After three months of fighting, however, the regime remains entrenched in the west, notably in Tripoli, while the rebels control swathes of the east from their bastion in Benghazi. Worried about getting bogged down in an endless stalemate, NATO allies, who were divided over going into Libya in the first place and face budgetary constraints, have no choice but to increase the pressure, the official said.
The alliance must “speed up the systematic destruction of Tripoli’s military machine with the goal of neutralising Kadhafi’s forces for good,” he said. NATO began to turn up the heat last month with almost daily strikes in and around Tripoli, including an evening air raid on April 30 that the regime says killed one of Kadhafi’s sons and three grandchildren. NATO has not confirmed the deaths. The regime accused NATO of striking a deserted military barracks in Tripoli early Tuesday, killing three civilians and wounding another 150.
But the alliance said its aircraft struck a vehicle storage facility adjacent to Kadhafi’s vast Bab al-Aziziyah compound. NATO has steadfastly denied that Gaddafi himself is in its crosshairs, insisting that it is only aiming at military targets such as command and control facilities that the regime uses to direct its forces. After using combat jets and some unmanned drones to bomb Kadhafi’s military machine, the alliance is about to get helicopters for the first time, giving the alliance high-precision weaponry but exposing it to new risks with the low-flying aircraft.
French Defence Minister Gerard Longuet announced late Monday that both Paris and London were deploying the helicopters. A NATO diplomat said France and Britain, the first nations along with the United States to launch air raids on March 19, are in a hurry to get out of Libya. “They reject the prospect of a lengthy engagement,” the diplomat said. An allied military officer said the two nations even sent dozens of special forces in Misrata to help NATO aircraft target Gaddafi forces, preventing the rebel-held western city from falling into regime hands.

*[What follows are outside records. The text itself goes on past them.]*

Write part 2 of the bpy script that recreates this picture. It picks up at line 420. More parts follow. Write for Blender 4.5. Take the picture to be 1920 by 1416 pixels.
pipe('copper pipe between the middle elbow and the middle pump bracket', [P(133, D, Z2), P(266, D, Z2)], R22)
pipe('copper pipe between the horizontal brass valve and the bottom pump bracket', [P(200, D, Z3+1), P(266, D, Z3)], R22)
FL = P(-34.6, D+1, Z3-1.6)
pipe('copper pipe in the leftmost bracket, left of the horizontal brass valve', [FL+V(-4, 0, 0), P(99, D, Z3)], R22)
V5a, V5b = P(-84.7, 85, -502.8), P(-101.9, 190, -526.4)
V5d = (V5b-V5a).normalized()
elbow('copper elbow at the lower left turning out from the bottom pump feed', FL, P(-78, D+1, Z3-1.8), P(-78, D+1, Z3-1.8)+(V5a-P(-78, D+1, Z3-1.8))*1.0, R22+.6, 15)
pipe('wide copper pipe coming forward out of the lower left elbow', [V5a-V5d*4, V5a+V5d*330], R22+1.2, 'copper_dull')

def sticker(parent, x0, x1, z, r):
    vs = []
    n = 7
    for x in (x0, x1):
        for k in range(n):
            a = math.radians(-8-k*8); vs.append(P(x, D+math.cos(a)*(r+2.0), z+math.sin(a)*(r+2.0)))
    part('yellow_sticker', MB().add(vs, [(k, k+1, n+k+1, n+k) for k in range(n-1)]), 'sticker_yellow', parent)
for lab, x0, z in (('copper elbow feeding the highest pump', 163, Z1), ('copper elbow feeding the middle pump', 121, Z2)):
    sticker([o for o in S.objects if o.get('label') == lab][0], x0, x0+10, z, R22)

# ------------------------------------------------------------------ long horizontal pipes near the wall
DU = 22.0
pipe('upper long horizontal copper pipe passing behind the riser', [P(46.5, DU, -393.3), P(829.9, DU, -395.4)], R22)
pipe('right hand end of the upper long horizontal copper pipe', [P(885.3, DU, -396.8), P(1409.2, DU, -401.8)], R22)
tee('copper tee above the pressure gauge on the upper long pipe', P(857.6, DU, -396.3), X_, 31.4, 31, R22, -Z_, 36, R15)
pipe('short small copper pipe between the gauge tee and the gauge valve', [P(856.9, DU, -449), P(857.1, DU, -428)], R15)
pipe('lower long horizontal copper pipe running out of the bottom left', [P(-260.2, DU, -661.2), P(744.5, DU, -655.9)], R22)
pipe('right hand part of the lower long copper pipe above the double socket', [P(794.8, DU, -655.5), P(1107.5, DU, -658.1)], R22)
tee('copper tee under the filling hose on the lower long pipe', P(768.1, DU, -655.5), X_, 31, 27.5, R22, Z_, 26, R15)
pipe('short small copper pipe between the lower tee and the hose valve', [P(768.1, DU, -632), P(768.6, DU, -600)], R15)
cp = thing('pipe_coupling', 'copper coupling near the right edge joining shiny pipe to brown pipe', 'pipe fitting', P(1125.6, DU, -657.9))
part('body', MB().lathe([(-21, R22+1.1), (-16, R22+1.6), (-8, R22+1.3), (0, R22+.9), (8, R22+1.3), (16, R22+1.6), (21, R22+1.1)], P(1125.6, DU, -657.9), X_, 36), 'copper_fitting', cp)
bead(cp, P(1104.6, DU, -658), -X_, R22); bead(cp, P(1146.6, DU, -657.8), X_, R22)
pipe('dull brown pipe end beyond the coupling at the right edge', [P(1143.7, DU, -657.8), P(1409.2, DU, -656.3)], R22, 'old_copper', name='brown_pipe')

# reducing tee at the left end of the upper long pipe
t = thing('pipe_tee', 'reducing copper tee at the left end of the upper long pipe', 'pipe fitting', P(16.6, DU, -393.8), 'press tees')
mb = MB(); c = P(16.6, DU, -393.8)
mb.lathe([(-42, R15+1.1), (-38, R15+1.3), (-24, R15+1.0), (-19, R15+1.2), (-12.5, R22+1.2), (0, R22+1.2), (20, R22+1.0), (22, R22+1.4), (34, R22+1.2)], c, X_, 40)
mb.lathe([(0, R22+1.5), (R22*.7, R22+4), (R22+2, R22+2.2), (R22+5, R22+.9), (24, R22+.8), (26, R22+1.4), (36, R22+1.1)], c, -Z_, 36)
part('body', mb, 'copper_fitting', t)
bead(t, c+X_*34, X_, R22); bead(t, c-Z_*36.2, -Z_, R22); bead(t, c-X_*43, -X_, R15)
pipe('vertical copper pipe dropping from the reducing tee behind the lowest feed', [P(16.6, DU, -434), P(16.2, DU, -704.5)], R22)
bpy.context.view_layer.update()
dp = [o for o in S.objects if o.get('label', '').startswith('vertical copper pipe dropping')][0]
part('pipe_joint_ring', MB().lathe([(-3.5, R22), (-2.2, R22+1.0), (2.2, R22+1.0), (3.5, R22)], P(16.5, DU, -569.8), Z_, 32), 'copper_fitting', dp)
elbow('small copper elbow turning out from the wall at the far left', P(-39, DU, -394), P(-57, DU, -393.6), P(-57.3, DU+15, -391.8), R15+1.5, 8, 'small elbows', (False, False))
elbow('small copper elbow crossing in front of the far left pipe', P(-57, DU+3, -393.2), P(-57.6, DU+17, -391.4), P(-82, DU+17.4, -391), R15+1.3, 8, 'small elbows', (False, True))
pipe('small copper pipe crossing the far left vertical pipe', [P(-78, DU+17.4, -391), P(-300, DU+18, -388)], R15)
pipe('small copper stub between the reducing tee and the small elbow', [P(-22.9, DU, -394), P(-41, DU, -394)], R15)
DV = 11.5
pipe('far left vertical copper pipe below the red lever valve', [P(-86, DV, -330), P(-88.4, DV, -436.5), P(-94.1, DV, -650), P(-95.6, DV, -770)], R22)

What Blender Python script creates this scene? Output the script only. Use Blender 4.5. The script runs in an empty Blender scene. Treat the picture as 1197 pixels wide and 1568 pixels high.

The secret mission has never been made public, but it appears to have been effective. After a two-month siege, the rebels routed pro-Gaddafi who were surrounding the city on May 12. A key date looms at the end of June when NATO’s 28 member states decide whether to extend the mission, which is working under a 90-day military plan. The alliance already had to overcome divisions to go into Libya, with Germany and Turkey voicing opposition to a military intervention to stop Gaddafi from massacring protesters who rose up in mid-February.